別のコラム※でECサイトにおけるクレジットカード情報の取り扱いについてのコラムを執筆しましたが、今回は広く、データそのものについてのお話です。
※ECサイトにおけるクレジットカード情報の取り扱いについての記事は以下
ECサイトを始めようとしているならクレジットカード決済の方法に気をつけよう(1)
ECサイトを始めようとしているならクレジットカード決済の方法に気をつけよう(2)
ECサイトを始めようとしているならクレジットカード決済の方法に気をつけよう(3)
皆さんご存じの通り、海外からモノを買って国内に持ち込む際には、税関や検疫を通す必要があります。これは、フェアな価格競争のためとか、問題のあるモノを日本国内に持ち込ませないためです。今、世界各国で、この税関や検疫にあたるようなことプラス、自国内にある情報の保護を目的として、データそのものにも越境に関しての法整備や議論が活発に行われていることはご存じでしょうか?
議論の基調は「データ・ローカライゼーション要求」というもので、自国で事業を行う場合に、その事業活動に必要なサーバやデータを国内に設置、あるいは保存させるための規制全般のことを指しています。
『え?そんなブロック経済や鎖国みたいな事、自由経済で通らないでしょ?国境を越えるテクノロジーがインターネットそのものでは?』と思っている方、程度はあれども、すでに施行されている国はあります。
例えば、欧州議会及び理事会規則(一般データ保護規則)いわゆる「GDPR」、インドネシアの「電子システムにおけるプライベートデータ保護に関するインドネシア共和国情報通信大臣令2016年第20号」(通称「プライベートデータ保護規則」)、ベトナムの「サイバーセキュリティ法案3」、ロシアの「ロシア連邦個人情報保護法」、中国の「サイバーセキュリティ法」などです。これらの法規則を簡単に言えば、『データは自国サーバに置き、データを国外に持ち出すことは駄目』ということになります。
以前、LINEのデータが国外のサーバにあったことがニュースで話題になっていましたが、データ・ローカライゼーション要求に関する法案が日本にはないので、今のところ違法性はありません。
ですが、これが上記の様な国々で起こっていた場合は、行政罰などを伴う問題になっていたことでしょう。
また、日本国内で言えば、データを提供する個人に承諾を得れば、合意に基づく用途範囲内であれば、どのようにデータを持とうが扱おうが問題は無いのですが、上記の様なデータ・ローカライゼーション要求をしている国内の個人情報である場合は、その政府や監督官庁に許可を得なければデータを越境して保持することができなくなります。
(極論ではなく妥当な範囲での)拡大解釈をすると、日本国内のサーバで世界各国向けのWebサイトを開設し、そのアクセスログデータや会員データを持つことは、グレー(あるいは違法状態だが罰せられない状況にあるだけ)な状態です。
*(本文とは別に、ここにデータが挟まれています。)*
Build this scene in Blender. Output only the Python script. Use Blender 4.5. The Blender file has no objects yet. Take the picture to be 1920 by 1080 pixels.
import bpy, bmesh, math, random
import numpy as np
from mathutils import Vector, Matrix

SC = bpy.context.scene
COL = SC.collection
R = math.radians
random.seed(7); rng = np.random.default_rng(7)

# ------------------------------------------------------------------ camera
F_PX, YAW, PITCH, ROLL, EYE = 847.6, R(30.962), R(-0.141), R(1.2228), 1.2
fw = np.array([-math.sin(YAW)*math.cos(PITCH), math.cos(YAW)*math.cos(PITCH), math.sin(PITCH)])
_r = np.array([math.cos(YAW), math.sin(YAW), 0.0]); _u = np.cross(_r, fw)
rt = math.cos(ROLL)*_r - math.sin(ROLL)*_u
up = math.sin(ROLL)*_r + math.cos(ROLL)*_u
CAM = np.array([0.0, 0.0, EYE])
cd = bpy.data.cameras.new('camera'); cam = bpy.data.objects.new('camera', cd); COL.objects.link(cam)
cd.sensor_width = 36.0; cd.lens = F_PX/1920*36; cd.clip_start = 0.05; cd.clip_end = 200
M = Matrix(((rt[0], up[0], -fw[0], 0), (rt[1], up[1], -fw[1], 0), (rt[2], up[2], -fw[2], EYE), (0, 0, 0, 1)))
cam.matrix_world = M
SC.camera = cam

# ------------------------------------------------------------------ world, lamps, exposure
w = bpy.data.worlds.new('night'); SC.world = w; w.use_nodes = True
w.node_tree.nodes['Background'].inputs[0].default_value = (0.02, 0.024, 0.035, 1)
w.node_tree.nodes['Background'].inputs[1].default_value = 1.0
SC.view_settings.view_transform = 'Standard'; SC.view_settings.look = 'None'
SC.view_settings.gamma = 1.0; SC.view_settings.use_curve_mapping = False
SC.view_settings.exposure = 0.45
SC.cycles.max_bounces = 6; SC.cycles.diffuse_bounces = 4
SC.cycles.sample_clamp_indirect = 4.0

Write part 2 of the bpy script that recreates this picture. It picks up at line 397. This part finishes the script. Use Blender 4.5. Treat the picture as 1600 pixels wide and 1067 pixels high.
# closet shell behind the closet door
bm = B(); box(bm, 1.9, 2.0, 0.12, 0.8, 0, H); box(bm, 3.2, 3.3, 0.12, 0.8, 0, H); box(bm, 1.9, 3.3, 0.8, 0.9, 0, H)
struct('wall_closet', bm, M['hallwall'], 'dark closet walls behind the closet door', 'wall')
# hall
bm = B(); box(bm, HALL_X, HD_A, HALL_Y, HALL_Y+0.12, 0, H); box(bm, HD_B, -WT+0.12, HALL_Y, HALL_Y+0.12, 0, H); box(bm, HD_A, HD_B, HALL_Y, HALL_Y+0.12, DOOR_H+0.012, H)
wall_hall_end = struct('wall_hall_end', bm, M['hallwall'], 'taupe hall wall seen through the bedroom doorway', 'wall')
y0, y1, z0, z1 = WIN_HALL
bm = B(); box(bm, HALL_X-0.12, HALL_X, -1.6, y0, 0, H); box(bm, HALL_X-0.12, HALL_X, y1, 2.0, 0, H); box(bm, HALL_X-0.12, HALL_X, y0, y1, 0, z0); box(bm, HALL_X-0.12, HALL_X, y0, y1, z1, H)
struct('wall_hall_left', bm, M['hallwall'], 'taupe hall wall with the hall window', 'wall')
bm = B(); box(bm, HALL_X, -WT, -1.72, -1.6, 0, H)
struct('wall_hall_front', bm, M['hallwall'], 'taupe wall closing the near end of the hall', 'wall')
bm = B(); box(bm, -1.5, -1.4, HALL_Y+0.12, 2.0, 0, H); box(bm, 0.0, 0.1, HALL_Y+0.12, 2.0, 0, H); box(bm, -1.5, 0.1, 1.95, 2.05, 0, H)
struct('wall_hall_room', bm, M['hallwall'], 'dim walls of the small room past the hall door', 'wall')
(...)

その国の法に照らして、突然その国から閉め出されても文句は言えません。
ただし、『そもそもAWSみたいなクラウドサーバだとどうなるの?』に対して明確な回答がなかったり(それによってクラウドは手を出せないとか)、各国の当該文書を真面目に調べても『詳細な法定義がなく、単に罰則だけ決まっているようにしか見えない。』という結論に至ったり、企業としては困惑することだらけです。
このデータ越境については、各国の事情によってばらばらに国内法が立法されてきた経緯があり、当然自国以外のことがテーマであるため、国内法の割には国際法的なところまで浸食しているのではないかという問題があります。それを国際法に昇華するにも、足並みは全く揃っていません。越境を完全に自由にすべきという主張、特定の分野に絞って制限をすべきという主張など、論調の主流さえも固まっていません。(2018年くらいから結構言われている話ではあるのですが。)
今は良くても、将来的に海外のレンタルサーバ会社と懇意にならないといけない。ということが起きるんでしょうかね。気が重いです。